Sus legados continuaron la conquista del Norte y en la campaña definitiva, en el año 19 a.C., su principal colaborador y mano derecha –además de yerno desde dos años antes–, Marco Vipsanio Agripa, condujo con especial dureza las operaciones militares. De hecho, fue cruel hasta el punto de exterminar a todos los cántabros en edad de sostener un arma en las manos.
Augusto fue el responsable de la división administrativa de Hispania en tres provincias : Tarraconense –con capital en Tarraco–, Bética –de la que Corduba era capital– y Lusitania –cuya capital era Emerita Augusta–. La ciudad lusitana fue fundada para establecer allí a los veteranos (emeriti) de las campañas del norte y su correspondiente reparto de tierras.

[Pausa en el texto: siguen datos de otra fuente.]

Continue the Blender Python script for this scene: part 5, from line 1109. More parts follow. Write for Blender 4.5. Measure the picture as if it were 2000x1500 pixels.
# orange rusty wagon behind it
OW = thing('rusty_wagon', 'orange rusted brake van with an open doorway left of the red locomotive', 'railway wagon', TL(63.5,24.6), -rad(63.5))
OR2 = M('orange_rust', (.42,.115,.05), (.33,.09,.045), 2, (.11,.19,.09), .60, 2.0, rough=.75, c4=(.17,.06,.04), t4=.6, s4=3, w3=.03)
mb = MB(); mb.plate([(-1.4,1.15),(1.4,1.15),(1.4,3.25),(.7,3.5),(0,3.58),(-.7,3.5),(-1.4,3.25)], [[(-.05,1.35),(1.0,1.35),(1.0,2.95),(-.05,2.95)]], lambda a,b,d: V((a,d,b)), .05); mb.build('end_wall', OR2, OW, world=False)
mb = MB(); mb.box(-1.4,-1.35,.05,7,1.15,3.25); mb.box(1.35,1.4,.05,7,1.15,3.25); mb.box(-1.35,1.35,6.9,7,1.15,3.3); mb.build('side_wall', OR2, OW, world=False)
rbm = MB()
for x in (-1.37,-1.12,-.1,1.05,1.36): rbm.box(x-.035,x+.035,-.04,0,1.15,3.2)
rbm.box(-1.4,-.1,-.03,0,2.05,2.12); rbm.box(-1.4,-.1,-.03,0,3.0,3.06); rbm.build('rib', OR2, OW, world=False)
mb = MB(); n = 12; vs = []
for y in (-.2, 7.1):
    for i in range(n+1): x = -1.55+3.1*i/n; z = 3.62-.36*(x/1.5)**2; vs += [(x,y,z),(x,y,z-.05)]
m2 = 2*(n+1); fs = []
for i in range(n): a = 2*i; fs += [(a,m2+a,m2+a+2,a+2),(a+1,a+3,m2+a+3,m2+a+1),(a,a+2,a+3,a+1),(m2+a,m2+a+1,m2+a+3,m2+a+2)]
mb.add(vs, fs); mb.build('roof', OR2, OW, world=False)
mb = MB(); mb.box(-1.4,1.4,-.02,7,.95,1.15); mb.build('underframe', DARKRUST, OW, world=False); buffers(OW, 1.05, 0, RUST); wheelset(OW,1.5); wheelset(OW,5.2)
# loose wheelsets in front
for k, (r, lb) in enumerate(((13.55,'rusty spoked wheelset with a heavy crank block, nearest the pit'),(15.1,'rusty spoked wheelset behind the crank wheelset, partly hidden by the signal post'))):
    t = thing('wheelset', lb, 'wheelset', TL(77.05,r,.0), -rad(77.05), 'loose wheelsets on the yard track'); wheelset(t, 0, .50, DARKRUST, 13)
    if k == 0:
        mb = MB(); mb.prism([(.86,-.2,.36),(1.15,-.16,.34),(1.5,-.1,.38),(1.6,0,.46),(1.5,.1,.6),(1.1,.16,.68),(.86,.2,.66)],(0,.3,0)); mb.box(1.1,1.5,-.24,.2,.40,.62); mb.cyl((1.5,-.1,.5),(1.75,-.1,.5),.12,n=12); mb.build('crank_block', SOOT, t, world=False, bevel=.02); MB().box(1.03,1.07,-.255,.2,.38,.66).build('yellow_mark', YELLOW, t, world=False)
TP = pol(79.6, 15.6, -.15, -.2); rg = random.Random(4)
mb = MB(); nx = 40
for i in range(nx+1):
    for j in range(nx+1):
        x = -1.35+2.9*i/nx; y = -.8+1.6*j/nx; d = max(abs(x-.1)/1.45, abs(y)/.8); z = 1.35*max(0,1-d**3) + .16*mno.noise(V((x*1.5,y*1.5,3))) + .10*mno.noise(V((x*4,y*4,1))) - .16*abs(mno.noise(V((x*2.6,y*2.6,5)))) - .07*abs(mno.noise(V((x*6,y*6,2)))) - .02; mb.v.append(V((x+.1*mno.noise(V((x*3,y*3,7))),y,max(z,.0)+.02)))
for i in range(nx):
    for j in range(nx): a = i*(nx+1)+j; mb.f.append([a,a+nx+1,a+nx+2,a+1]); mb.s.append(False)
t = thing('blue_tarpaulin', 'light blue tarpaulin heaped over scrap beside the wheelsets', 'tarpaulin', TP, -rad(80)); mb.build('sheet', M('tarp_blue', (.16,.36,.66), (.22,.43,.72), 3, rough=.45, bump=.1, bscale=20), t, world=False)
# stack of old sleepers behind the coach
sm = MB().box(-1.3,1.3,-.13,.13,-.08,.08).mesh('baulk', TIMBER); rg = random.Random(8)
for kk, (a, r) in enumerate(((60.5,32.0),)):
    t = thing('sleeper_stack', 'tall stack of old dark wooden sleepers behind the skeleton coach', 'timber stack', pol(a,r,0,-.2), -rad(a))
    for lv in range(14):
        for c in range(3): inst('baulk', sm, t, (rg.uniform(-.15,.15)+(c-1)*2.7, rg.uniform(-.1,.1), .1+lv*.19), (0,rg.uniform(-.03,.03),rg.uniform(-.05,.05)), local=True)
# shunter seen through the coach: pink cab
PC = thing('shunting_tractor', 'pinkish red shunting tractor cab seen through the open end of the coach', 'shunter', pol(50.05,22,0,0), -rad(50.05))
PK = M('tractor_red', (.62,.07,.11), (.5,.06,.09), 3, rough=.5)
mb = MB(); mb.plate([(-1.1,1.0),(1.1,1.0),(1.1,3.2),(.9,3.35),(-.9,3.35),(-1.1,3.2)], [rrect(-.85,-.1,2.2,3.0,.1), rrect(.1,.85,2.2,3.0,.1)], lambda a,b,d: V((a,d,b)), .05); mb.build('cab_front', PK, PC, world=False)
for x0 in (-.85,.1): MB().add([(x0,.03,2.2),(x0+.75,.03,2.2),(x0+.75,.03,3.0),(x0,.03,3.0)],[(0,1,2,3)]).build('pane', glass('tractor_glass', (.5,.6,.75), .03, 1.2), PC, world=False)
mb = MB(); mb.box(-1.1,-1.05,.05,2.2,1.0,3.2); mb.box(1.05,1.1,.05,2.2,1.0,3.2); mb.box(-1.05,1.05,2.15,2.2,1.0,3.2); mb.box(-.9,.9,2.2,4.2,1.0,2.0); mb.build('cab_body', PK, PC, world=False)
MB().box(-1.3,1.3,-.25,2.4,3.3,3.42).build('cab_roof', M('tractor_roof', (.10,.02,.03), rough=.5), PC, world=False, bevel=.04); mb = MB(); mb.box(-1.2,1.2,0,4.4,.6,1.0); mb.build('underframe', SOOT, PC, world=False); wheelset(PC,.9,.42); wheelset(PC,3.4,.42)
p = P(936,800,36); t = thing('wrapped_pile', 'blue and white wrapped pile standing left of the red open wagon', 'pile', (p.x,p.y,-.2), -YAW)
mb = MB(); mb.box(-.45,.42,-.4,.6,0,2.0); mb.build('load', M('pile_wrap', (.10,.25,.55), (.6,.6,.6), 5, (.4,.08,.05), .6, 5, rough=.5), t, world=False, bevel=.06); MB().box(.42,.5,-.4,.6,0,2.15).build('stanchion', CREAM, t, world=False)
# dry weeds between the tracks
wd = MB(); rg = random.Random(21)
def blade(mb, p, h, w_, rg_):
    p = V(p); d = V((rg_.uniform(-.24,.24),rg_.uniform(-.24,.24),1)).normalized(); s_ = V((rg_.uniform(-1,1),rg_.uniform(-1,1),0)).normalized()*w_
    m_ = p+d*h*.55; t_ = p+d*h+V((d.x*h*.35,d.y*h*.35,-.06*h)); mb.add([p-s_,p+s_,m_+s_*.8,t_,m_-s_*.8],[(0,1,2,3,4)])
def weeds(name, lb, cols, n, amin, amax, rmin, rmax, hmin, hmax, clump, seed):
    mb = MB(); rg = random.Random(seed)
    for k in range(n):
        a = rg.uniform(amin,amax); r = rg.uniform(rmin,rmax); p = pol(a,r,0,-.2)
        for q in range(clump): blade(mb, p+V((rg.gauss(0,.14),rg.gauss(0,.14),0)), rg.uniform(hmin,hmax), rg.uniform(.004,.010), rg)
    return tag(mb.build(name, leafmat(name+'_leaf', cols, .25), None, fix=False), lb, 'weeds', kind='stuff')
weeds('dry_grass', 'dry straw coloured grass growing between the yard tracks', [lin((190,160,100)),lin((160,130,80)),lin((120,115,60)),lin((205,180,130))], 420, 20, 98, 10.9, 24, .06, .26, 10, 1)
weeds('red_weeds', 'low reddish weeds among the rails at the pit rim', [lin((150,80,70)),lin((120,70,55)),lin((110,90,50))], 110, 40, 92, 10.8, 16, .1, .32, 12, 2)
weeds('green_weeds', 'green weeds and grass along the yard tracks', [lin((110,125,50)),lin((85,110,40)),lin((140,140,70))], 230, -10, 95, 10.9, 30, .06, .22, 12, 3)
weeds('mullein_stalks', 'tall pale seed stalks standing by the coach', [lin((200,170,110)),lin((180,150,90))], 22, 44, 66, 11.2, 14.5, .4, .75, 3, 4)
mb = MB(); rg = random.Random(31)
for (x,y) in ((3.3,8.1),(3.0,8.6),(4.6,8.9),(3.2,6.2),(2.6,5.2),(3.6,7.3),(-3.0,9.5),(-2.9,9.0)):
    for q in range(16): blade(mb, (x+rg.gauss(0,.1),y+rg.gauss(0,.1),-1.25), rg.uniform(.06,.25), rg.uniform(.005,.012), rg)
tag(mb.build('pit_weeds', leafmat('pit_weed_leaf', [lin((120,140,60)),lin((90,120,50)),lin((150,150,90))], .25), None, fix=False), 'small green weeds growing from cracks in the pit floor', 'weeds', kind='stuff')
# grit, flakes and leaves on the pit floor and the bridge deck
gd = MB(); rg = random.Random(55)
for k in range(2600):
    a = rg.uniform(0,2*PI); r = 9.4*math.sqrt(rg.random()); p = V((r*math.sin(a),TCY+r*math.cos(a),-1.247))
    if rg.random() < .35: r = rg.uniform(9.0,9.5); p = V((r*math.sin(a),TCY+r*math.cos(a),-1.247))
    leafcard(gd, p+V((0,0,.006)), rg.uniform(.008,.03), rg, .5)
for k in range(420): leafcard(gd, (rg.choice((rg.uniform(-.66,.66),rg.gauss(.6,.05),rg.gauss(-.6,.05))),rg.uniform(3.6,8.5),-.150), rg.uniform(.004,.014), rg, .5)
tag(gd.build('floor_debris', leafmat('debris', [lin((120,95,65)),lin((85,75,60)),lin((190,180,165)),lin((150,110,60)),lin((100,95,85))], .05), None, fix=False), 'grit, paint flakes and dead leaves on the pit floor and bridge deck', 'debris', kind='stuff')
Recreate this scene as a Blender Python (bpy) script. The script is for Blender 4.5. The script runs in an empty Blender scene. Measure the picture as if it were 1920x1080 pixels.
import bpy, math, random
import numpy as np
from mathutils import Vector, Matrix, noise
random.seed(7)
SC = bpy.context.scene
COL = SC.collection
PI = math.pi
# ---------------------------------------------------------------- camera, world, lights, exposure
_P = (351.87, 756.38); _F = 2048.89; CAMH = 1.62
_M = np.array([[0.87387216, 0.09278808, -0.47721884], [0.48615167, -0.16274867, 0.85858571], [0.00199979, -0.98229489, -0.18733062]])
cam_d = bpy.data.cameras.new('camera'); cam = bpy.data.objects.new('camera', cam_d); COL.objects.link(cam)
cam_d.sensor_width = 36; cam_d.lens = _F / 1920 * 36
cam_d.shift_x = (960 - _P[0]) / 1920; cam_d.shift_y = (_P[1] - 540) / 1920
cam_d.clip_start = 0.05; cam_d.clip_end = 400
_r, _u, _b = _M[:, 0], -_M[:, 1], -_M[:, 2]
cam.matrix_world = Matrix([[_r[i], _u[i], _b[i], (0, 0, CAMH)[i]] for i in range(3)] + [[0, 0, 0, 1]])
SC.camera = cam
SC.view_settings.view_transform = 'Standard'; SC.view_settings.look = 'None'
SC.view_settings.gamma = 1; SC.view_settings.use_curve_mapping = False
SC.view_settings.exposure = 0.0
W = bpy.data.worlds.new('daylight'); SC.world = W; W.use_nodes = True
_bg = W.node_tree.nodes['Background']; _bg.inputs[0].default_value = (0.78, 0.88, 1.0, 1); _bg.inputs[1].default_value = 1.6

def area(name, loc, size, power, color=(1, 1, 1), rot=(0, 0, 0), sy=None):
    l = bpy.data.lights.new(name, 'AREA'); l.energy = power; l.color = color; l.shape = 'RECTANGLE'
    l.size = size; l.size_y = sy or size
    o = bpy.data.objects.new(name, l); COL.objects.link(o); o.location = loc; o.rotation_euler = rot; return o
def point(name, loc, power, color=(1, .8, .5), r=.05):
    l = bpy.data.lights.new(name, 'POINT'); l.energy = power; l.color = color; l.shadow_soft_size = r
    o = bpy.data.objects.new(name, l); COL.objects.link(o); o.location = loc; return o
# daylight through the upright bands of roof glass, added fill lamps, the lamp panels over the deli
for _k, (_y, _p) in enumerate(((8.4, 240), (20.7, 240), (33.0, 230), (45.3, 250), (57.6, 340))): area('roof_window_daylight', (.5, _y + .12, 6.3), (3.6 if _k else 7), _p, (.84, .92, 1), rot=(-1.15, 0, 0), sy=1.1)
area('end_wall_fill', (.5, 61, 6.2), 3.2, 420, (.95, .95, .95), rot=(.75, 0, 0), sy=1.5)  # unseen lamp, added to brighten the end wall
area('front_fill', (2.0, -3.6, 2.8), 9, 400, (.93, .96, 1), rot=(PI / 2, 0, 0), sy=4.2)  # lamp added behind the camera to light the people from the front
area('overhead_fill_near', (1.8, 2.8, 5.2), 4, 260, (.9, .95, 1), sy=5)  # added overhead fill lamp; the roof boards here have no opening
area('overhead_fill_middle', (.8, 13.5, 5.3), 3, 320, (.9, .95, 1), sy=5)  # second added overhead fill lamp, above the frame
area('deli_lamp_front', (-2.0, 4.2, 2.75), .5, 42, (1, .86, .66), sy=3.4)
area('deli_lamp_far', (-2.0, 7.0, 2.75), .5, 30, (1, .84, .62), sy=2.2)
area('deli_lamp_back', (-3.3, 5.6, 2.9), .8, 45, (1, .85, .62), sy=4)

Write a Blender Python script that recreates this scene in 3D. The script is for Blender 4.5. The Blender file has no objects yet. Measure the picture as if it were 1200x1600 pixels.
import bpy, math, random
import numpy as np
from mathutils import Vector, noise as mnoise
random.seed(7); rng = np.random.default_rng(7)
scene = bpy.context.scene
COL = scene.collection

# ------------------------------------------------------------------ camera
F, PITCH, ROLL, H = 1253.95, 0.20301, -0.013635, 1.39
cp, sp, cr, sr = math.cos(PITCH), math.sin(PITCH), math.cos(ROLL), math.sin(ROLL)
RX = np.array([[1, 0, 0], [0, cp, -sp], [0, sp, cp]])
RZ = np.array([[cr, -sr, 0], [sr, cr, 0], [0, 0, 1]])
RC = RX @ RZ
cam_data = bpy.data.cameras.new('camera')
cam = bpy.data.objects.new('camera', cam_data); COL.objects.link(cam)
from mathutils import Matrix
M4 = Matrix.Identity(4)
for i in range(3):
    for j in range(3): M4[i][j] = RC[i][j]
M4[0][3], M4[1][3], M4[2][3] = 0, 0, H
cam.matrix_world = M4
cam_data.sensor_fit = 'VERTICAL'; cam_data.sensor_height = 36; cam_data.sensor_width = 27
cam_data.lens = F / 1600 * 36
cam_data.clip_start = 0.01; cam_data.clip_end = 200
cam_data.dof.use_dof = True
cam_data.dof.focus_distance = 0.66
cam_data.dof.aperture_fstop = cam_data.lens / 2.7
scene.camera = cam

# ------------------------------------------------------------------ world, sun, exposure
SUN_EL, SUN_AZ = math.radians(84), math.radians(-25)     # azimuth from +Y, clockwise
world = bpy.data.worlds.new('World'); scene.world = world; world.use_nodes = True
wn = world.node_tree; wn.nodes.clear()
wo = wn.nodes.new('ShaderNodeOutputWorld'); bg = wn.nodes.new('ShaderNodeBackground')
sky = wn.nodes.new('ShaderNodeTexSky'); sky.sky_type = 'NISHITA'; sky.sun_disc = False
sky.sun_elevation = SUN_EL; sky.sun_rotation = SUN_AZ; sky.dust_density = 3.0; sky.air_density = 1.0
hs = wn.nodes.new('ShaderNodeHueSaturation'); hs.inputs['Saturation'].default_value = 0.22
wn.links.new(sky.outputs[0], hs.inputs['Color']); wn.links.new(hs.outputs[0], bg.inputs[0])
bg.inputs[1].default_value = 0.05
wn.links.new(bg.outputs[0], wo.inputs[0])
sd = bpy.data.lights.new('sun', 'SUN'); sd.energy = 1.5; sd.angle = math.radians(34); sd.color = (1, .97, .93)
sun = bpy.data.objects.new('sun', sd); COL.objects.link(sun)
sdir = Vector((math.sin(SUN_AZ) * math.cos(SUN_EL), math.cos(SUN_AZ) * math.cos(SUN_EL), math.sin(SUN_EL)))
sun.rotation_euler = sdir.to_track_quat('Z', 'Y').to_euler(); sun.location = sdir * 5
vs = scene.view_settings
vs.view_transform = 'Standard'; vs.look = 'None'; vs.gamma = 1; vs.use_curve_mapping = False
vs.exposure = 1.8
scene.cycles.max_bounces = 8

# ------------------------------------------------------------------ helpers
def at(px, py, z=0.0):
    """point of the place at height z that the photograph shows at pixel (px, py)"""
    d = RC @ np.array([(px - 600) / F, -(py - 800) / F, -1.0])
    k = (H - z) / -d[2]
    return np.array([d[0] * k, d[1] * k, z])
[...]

También en su etapa de gobierno fue cuando las ciudades romanas transformaron su aspecto. Esta “marmorización” de Roma trajo consigo su imitación en las provincias, en un acto re ejo de emulación de la capital. Los primeros monumentos públicos de las ciudades eran sufragados además por ciudadanos eminentes (los Balbos en Cádiz, o los Marios en Córdoba, por ejemplo). También podían pagarlos miembros de la propia familia imperial, como es el caso de Agripa en Mérida o de Cayo y Lucio César, los nietos de Augusto, en Cartagena.